まず、麹菌を繁殖させる穀類によって種類分けされることがあります。米に麹菌を繁殖させれば米麹、麦に麹菌を繁殖させれば麦麹、豆に麹菌を繁殖させれば豆麹という具合です。
次に、麹の形による種類もあります。まず出来立ての麹は「板麹」と呼ばれています。これは麹菌が穀物に菌糸を伸ばして穀物の粒同士をつなぎ合わせていますので、まるで一枚の板のようになっているからです。
この板麹「生麹」と呼ぶこともありますよ。水分を含んでいてふわふわとしています。麹菌も活発に活動をしているので生ものとして取り扱うことになります。
次に板麹の水分を飛ばせて乾燥させたものを「乾燥麹」といいます。長期保存ができます。まだ板状になっていて、板麹に比べると固くなっています。この乾燥麹をバラバラにしたものを「バラ麹」といいます。
乾燥麹やバラ麹は水に戻せばまた板麹と同じように柔らかくなりますよ。
麹には、未だ解明されていない100種類もの酵素が含まれています。麹の成分である酵素は主に、穀類や豆類に含まれるデンプンやタンパク質、タンパク質、脂肪を分解する働きがあります。

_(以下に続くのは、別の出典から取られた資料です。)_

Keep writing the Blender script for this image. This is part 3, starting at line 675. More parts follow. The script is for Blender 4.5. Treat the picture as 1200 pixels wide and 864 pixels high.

この働きを利用し、発酵食品が作られているのです。デンプンを糖に分解する酵素を豊富に含んでいるニホンコウジカビは日本酒に、クエン酸を多く生成する黒麹菌により生成された麹は泡盛の製造に用いられるなど、食品の種類により適している麹菌があり、異なる麹が使用されています。
醤油や味噌などには、タンパク質を分解し、旨味成分になるアミノ酸を作る酵素を主成分とする麹が使われています。食材の成分であるデンプンやタンパク質は、そのままの状態だと人間はうま味を感じることは出来ません。
分解されてブドウ糖やアミノ酸となることで、その食材から出来た食品を美味しいと感じることが出来るのです。麹の成分は、食事をする我々人間に美味しさを感じさせる大切な成分であると言えるでしょう。
また、麹は発酵食品をつくるために利用されるものですが、発酵過程では酵素の他にもビタミンB群やGABAなどの栄養成分が生まれます。
日本の伝統的な食品でもある麹を利用した発酵食品は、健康のために欠かせない栄養成分を持っているのです。